Na Arguição de Descumprimento de Preceito Fundamental (ADPF) 429, pleiteada pela Advocacia-Geral da União (AGU), o governo federal sustentou que as decisões que têm impedido a outorga ou a renovação das concessões fazem interpretação equivocada da Constituição e “ofendem os preceitos fundamentais da proteção da dignidade da pessoa, da livre iniciativa, da autonomia da vontade, da liberdade de associação e da liberdade de expressão”.

Tal alegação não foi atendida pela ministra Rosa Weber. “As decisões judiciais trazidas aos autos juntamente com a exordial, a fim de demonstrar a alegada controvérsia constitucional, não evidenciam a existência de divergência interpretativa apta a ensejar uma suspensão geral dos processos”, escreveu a ministra em sua decisão.

“Longe de sugerir a existência de um embate abstrato e binário entre leituras díspares e opostas do regime de incompatibilidades parlamentares previsto na Constituição Federal, o conjunto das decisões acostadas revela a existência de nuances particulares e casos heterogêneos”, enfatizou Rosa Weber.

A frustrada tentativa do governo Temer ocorre no momento em que 32 deputados federais e oito senadores estão na mira do Ministério Público Federal (MPF) por serem sócios de emissoras de rádio e TV, conforme registros da Agência Nacional de Telecomunicações (Anatel).
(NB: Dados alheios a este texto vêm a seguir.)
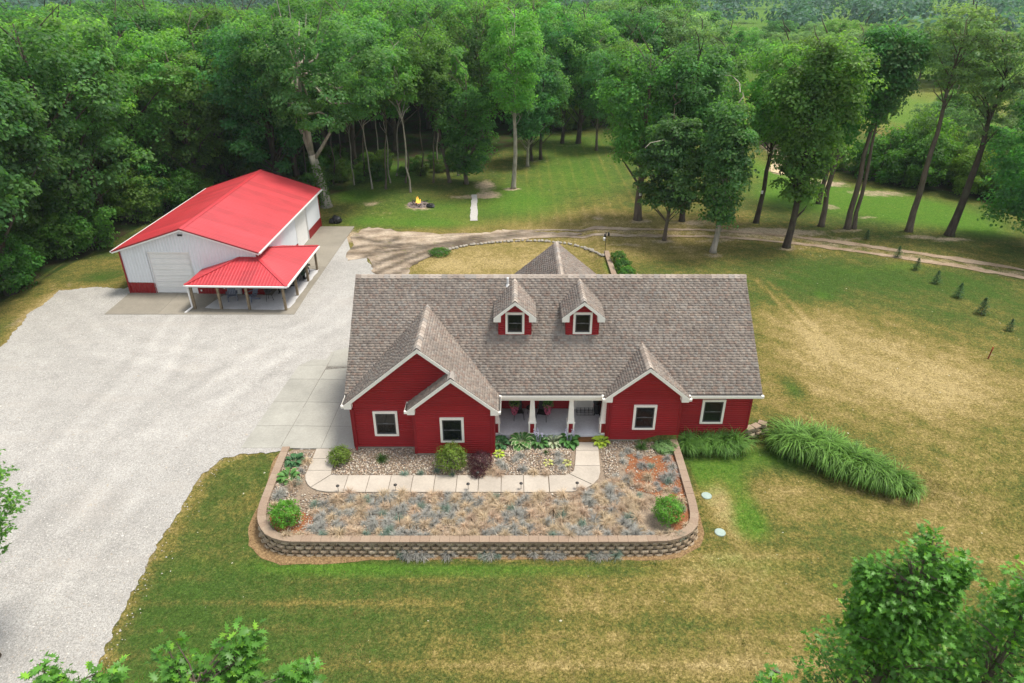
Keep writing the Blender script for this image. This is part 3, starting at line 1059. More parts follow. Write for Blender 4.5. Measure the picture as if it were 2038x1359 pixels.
# barn apron
ap = empty('barn_apron')
tag(ap, kind='structure')
slab('concrete_slab', [(-28.3, 42.55), (-24.6, 42.55), (-24.6, 46.2), (-28.3, 46.2)], ap, M_SLABWET, 0.06)
slab('concrete_slab', [(-24.6, 42.55), (-21.6, 42.55), (-21.6, 46.2), (-24.6, 46.2)], ap, M_SLABWET, 0.06)
slab('concrete_slab', [(-21.6, 42.55), (-18.4, 42.55), (-18.4, 46.2), (-21.6, 46.2)], ap, M_SLABWET, 0.06)
slab('concrete_slab', [(-18.4, 42.55), (-15.1, 42.55), (-15.1, 46.2), (-18.4, 46.2)], ap, M_SLABWET, 0.06)
for y0, y1 in ((46.2, 51.2), (51.2, 56.0), (56.0, 60.9)):
    slab('concrete_slab', [(-18.4, y0), (-15.1 + (y0 - 46) * .03, y0), (-15.1 + (y1 - 46) * .03, y1), (-18.4, y1)], ap, M_SLABWET, 0.06)
sheet('dry_concrete', jag([(-21.7, 43.55), (-20.0, 43.35), (-18, 43.3), (-16.1, 43.25), (-15.65, 43.6), (-15.55, 46.5), (-15.4, 50.6), (-17.6, 50.6), (-17.6, 45.7), (-21.2, 45.7)], 0.12, 0.3, 3), 0.066, M_SLABDRY, 0.9)

# ------------------------------------------------------------------ house
PIT = 10.0 / 12.0
PAL = 0.93 * np.array([(0.285, 0.245, 0.215), (0.245, 0.21, 0.187), (0.32, 0.28, 0.245), (0.27, 0.20, 0.167), (0.21, 0.178, 0.16), (0.35, 0.315, 0.28), (0.285, 0.268, 0.25), (0.25, 0.178, 0.145), (0.16, 0.132, 0.118), (0.37, 0.30, 0.25)])
PALW = np.array([6, 4, 4, 2.4, 2.2, 1.8, 4, 1.4, .8, 1.2])
PALW = PALW / PALW.sum()


def shingles(name, org, ud, vd, ulo, uhi, vmax, parent, seed=0, expo=0.140):
    """courses of laminated shingles on a roof plane; ulo(v), uhi(v) give the extent of each course"""
    r = np.random.RandomState(seed)
    org = np.array(org, float)
    ud = np.array(ud, float)
    vd = np.array(vd, float)
    nd = np.cross(ud, vd)
    nd /= np.linalg.norm(nd)
    if nd[2] < 0:
        nd = -nd
    V, Q, T = [], [], []
    nc = int(vmax / expo + 0.999)
    for k in range(nc):
        v0 = k * expo
        v1 = min(v0 + expo, vmax)
        a0, b0 = ulo(v0), uhi(v0)
        a1, b1 = ulo(v1), uhi(v1)
        if b0 - a0 < 0.02:
            continue
        cuts = [a0]
        x = a0 - r.uniform(0, .25)
        up = r.randint(2)
        while True:
            x += r.uniform(0.09, 0.15) if up else r.uniform(0.14, 0.24)
            up = 1 - up
            if x >= b0 - 0.03:
                break
            if x > a0 + 0.03:
                cuts.append(x)
        cuts.append(b0)
        side = r.randint(2)
        for i in range(len(cuts) - 1):
            p, q = cuts[i], cuts[i + 1]
            side = 1 - side
            lift = 0.034 if side else 0.012
            lift += r.uniform(-.002, .002)
            base = (PAL[r.choice(len(PAL), p=PALW)] * .6 + .40 * 0.93 * np.array((.262, .238, .217))) * r.uniform(0.91, 1.09)
            pu, qu = min(max(p, a1), b1), min(max(q, a1), b1)
            n = len(V)
            e = 0.004
            V += [org + ud * p + vd * v0 + nd * lift, org + ud * q + vd * v0 + nd * lift, org + ud * qu + vd * (v1 + .01) + nd * e, org + ud * pu + vd * (v1 + .01) + nd * e,
                  org + ud * p + vd * v0 - nd * 0.004, org + ud * q + vd * v0 - nd * 0.004]
            Q += [(n, n + 1, n + 2, n + 3), (n + 4, n + 5, n + 1, n)]
            if side:
                Q += [(n + 4, n, n + 3, n + 3), (n + 1, n + 5, n + 2, n + 2)]
            T += [base] * 4 + [base * 0.8] * 2
    Q3 = [q[:3] for q in Q if q[2] == q[3]]
    Q4 = [q for q in Q if q[2] != q[3]]
    m = np_mesh(name, V, [np.array(Q4), np.array(Q3)] if Q3 else [np.array(Q4)], M_SHINGLE, np.array(T))
    o = link(name, m, parent)
    o['kind'] = 'stuff'
    return o


def siding(name, p0, ud, nrm, L, z0, ztop, parent, mat=None, expo=0.127, topf=None, holes=()):
    """lap siding: ztop wall height; topf(u) -> (lo, hi)(z) extent for gables. holes: (u0,u1,z0,z1)"""
    p0 = np.array(p0, float)
    ud = np.array(ud, float)
    nd = np.array(nrm, float)
    V, Q, T = [], [], []
    r = np.random.RandomState(int(abs(p0[0] * 13 + p0[1] * 7)) + 1)
    k = 0
    z = z0
    while z < ztop - 1e-4:
        z1 = min(z + expo, ztop)
        ext = [(0.0, L, 0.0, L)]
        if topf:
            a0, b0 = topf(z)
            a1, b1 = topf(z1)
            ext = [(a0, b0, a1, b1)]
        for h in holes:
            if z >= h[2] - expo * .5 and z1 <= h[3] + expo * .5:
                e2 = []
                for a0, b0, a1, b1 in ext:
                    e2 += [(a0, h[0], a1, h[0]), (h[1], b0, h[1], b1)]
                ext = e2
        tn = r.uniform(0.93, 1.06)
        for a0, b0, a1, b1 in ext:
            if b0 - a0 < 0.01:
                continue
            n = len(V)
            up = np.array((0, 0, 1.0))
            am, bm = a0 + (a1 - a0) * .66, b0 + (b1 - b0) * .66
            zm = z + (z1 - z) * .66
            V += [p0 + ud * am + up * zm + nd * 0.040, p0 + ud * bm + up * zm + nd * 0.040, p0 + ud * b1 + up * z1 - nd * 0.018, p0 + ud * a1 + up * z1 - nd * 0.018,
                  p0 + ud * a0 + up * z - nd * 0.006, p0 + ud * b0 + up * z - nd * 0.006, p0 + ud * a0 + up * z + nd * 0.046, p0 + ud * b0 + up * z + nd * 0.046]
            Q += [(n, n + 1, n + 2, n + 3), (n + 6, n + 7, n + 1, n), (n + 4, n + 5, n + 7, n + 6)]
            T += [tn] * 8
        z = z1
    o = link(name, np_mesh(name, V, [np.array(Q)], mat or M_SIDING, np.array(T)), parent)
    o['kind'] = 'stuff'
    return o


house = empty('farmhouse', (2.0, 30.0, 0))
tag(house, 'long red sided house with brown shingle roof, two dormers and front porch', 'house')
HOFF = Vector((-2.0, -30.0, 0))


def H(o):
    """children of the house keep world coordinates"""
    o.location = Vector(o.location) + HOFF
    return o


def hobj(mb, name, mat, parent=None, kind=None, smooth=False):
    o = mb.obj(name, mat, parent or house, smooth=smooth, kind=kind)
    if parent is None:
        H(o)
    return o


# ---- the core of the walls (behind the siding)
c = MB()
c.box((-7.84, 27.57, -0.75), (-0.89, 37.8, 2.55))
c.box((-4.74, 27.04, -0.75), (-0.89, 27.6, 2.55))
c.box((-0.9, 30.62, -0.75), (4.76, 37.8, 2.55))
c.box((4.76, 28.18, -0.75), (8.39, 37.8, 2.55))
c.box((8.39, 28.61, -0.75), (11.99, 37.8, 2.55))
core = hobj(c, 'wall_core', M_SIDING)
for fb in (((-7.81, 27.553, -0.6), (-4.745, 27.575, 0.075)), ((-4.745, 27.023, -0.6), (-0.90, 27.045, 0.075)), ((4.77, 28.163, -0.6), (8.38, 28.185, 0.075))):
    f = MB()
    f.box(*fb)
    hobj(f, 'foundation', M_WALK)

SG = dict(parent=house)


def gable(a, b, ridge_u, zr, z_e):
    """extent of a gable wall at height z: walls up to z_e, then sloping to zr at ridge_u"""
    def fn(z):
        if z <= z_e:
            return a, b
        k = (z - z_e)
        return min(a + k / PIT, ridge_u), max(b - k / PIT, ridge_u)
    return fn


# garage gable: ridge x -4.36, wall -7.85..-0.88
GR = -4.36
H(siding('siding', (0, 27.56, 0), (1, 0, 0), (0, -1, 0), 0, 0.07, 5.55, house, topf=gable(-7.85, -0.88, GR, 5.55, 2.58)))
H(siding('siding', (0, 27.03, 0), (1, 0, 0), (0, -1, 0), 0, 0.07, 4.25, house, topf=gable(-4.75, -0.88, -2.83, 4.25, 2.58)))
H(siding('siding', (-7.85, 37.8, 0), (0, -1, 0), (-1, 0, 0), 10.24, 0.07, 2.6, house))
H(siding('siding', (-4.75, 27.56, 0), (0, -1, 0), (-1, 0, 0), 0.53, 0.07, 2.6, house))
H(siding('siding', (-0.88, 27.03, 0), (0, 1, 0), (1, 0, 0), 3.6, 0.07, 2.6, house))
H(siding('siding', (-0.88, 30.6, 0), (1, 0, 0), (0, -1, 0), 5.64, 0.32, 2.6, house))
H(siding('siding', (4.75, 30.6, 0), (0, -1, 0), (-1, 0, 0), 2.43, 0.07, 2.6, house))
RG = 6.57
H(siding('siding', (0, 28.17, 0), (1, 0, 0), (0, -1, 0), 0, 0.07, 4.2, house, topf=gable(4.75, 8.40, RG, 4.2, 2.58)))
H(siding('siding', (8.40, 28.17, 0), (0, 1, 0), (1, 0, 0), 0.43, -0.6, 2.6, house))
H(siding('siding', (8.40, 28.6, 0), (1, 0, 0), (0, -1, 0), 3.6, -0.6, 2.6, house))
H(siding('siding', (12.0, 28.6, 0), (0, 1, 0), (1, 0, 0), 9.2, 0.3, 6.6, house, topf=lambda z: (0, 9.2) if z < 2.6 else ((z - 2.6) / PIT, 9.2 - (z - 2.6) / PIT)))
H(siding('siding', (-7.85, 37.8, 2.6), (0, -1, 0), (-1, 0, 0), 9.2, 0, 4.0, house, topf=lambda z: (z / PIT, 9.2 - z / PIT)))
H(siding('siding', (12.0, 37.8, 0), (-1, 0, 0), (0, 1, 0), 19.85, -0.05, 2.6, house))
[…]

Este ano, apenas em São Paulo, a Justiça Federal cancelou as concessões de emissoras de rádio dos deputados federais Baleia Rossi (PMDB-SP), Beto Mansur (PRB-SP) e Antônio Bulhões (PRB).

A ação da AGU acabou por ressuscitar o debate em torno da ADPF 379, realizada pelo Intervozes e o Psol, em dezembro de 2015, e que trata justamente da inconstitucionalidade de parlamentares serem sócios de emissoras de rádio e TV. A ADPF 379 aponta nominalmente 32 deputados federais e oito senadores em exercício do mandato, entre eles figuras conhecidas da política brasileira, como Aécio Neves (PSDB-MG), Edison Lobão (PMDB-MA), Jader Barbalho (PMDB-PA), Agripino Maia (DEM-RN), Fernando Collor de Mello (PTB-AL) e Tasso Jereissati (PSDB-CE).
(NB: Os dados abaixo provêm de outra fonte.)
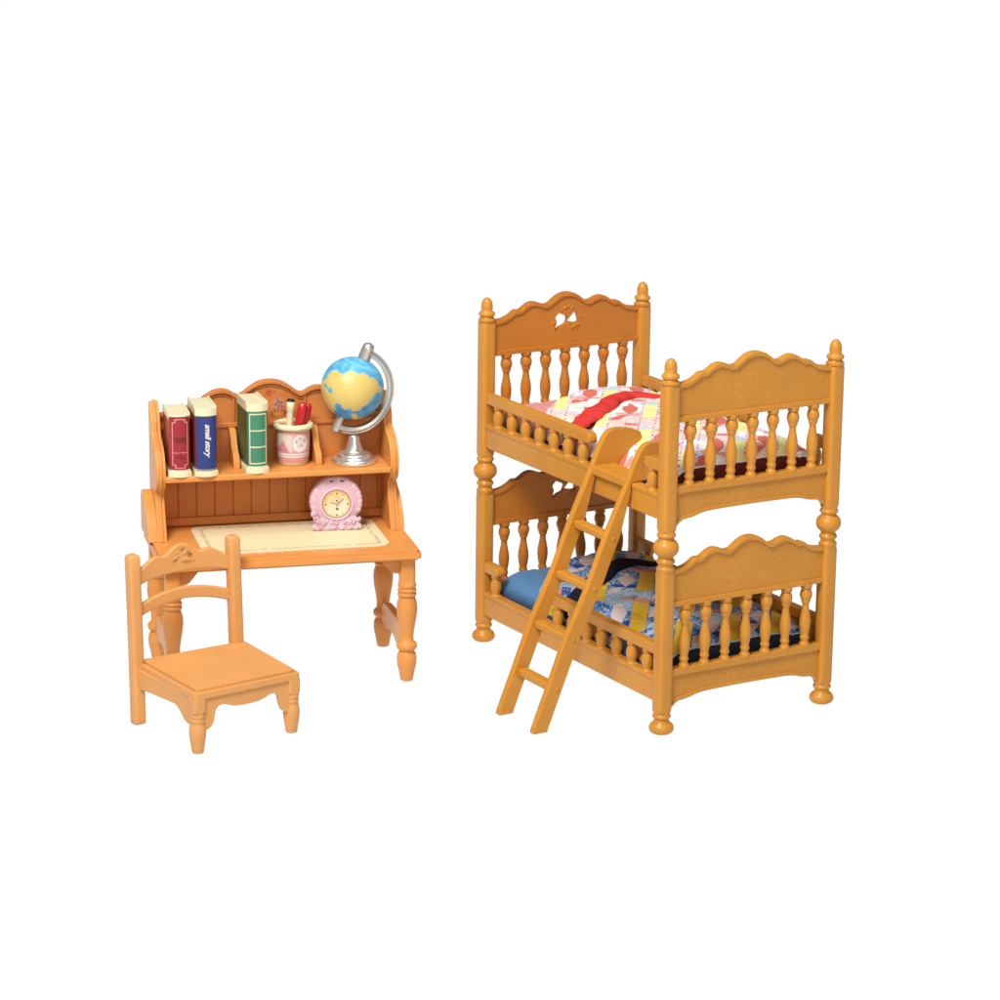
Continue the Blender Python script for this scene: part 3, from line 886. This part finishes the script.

“Se formos contar familiares e laranjas esse número certamente será bem maior. Esses nomes representam o coronelismo eletrônico. O poder comunicacional está diretamente relacionado ao poder político regional desses grupos. É um poder que se perpetua. São nesses meios de comunicação que deveria haver o debate, mas isso não ocorre”, afirmou Veridiana.

A coordenadora do Intervozes destacou que a imprensa cumpre na democracia a função de fiscalização e controle do poder político. Para ela, tal função fica comprometida quando são os próprios políticos os beneficiados pelas outorgas de rádio e TV, “seja porque só falam bem das suas ações, seja por não falar dos problemas locais da comunidade ou por impedir a presença de outros atores políticos na arena de debate”, ponderou Veridiana.
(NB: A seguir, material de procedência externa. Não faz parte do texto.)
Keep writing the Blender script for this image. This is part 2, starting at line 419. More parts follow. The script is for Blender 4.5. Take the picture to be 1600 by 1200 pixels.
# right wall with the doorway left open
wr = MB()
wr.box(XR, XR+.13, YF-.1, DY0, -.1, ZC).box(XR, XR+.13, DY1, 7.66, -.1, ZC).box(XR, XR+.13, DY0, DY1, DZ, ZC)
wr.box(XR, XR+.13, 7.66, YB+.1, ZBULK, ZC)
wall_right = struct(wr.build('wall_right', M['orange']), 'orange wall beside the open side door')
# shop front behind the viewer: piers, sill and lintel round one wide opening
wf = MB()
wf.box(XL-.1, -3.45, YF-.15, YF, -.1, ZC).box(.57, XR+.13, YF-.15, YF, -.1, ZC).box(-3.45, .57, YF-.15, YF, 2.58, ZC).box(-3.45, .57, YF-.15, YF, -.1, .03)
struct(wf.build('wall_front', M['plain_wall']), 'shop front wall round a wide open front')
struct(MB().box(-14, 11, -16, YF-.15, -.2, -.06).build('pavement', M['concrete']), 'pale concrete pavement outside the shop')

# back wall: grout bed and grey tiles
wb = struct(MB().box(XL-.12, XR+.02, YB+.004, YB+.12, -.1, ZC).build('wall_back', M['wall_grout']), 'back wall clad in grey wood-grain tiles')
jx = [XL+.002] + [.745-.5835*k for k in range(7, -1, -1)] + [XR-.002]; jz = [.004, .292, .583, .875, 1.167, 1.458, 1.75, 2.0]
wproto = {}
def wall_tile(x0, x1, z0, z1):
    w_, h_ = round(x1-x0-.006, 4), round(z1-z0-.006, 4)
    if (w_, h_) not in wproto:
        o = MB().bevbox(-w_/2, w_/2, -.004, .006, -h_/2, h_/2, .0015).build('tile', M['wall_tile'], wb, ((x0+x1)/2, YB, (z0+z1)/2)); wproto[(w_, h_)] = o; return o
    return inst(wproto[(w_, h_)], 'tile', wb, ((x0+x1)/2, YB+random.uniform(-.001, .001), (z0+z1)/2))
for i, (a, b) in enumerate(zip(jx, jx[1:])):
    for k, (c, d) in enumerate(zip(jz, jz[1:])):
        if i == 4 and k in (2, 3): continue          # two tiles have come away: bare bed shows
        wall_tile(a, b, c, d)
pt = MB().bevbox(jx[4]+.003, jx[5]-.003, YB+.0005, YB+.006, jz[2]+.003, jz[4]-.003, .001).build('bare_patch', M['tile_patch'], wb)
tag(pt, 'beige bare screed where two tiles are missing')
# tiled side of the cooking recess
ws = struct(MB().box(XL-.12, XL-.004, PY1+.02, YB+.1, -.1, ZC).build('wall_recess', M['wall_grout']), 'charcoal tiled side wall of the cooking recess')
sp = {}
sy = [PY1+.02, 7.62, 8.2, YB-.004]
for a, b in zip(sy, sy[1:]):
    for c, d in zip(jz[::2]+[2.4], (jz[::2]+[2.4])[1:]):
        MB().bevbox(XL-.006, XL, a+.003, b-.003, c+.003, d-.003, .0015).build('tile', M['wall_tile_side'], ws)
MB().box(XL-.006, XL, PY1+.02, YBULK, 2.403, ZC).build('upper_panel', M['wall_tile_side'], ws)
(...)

A ADPF 379 tem como relator o ministro Gilmar Mendes. Ainda não há prazo para ser apreciada pelo plenário do STF.

Judicialização

Para a coordenadora do Centro de Referência Legal da Artigo 19, Camila Marques, a ADPF interposta pelo Intervozes e Psol ensina que é importante acionar o sistema de Justiça sobre as questões do direito à comunicação e da liberdade de expressão, já que o Legislativo e o Executivo deixam a desejar.

“Vemos que não existe esse debate no Judiciário, poucos juízes aprofundam a análise desses casos a partir de uma ótica da liberdade de expressão e de direitos humanos. A partir do momento em que provocamos o Judiciário, vemos também que a sociedade passa a se apropriar do tema. Sabemos que o Judiciário, muitas vezes, passa a analisar e se sensibilizar com o tema se a sociedade aclamar por isso”, afirmou Camila.

Opinião semelhante foi manifestada pela procuradora regional da República Eugênia Gonzaga, para quem os juízes costumam ser “tímidos” ao analisar o tema, com receio de serem acusados de impedir a liberdade de expressão e de imprensa. “Algum ganho sempre temos. Porque tem muita gente que não sabe que a Constituição proíbe políticos de serem donos de rádio e TV.”

Por outro lado, Eugênia ponderou que as mobilizações de rua são importantes como parte da estratégia, sem eliminar os caminhos da Justiça. “Vale a pena acompanhar e comprovar a omissão e a lentidão da Justiça”, disse ela, explicando que isso é importante até para depois recorrer a instâncias e órgãos internacionais.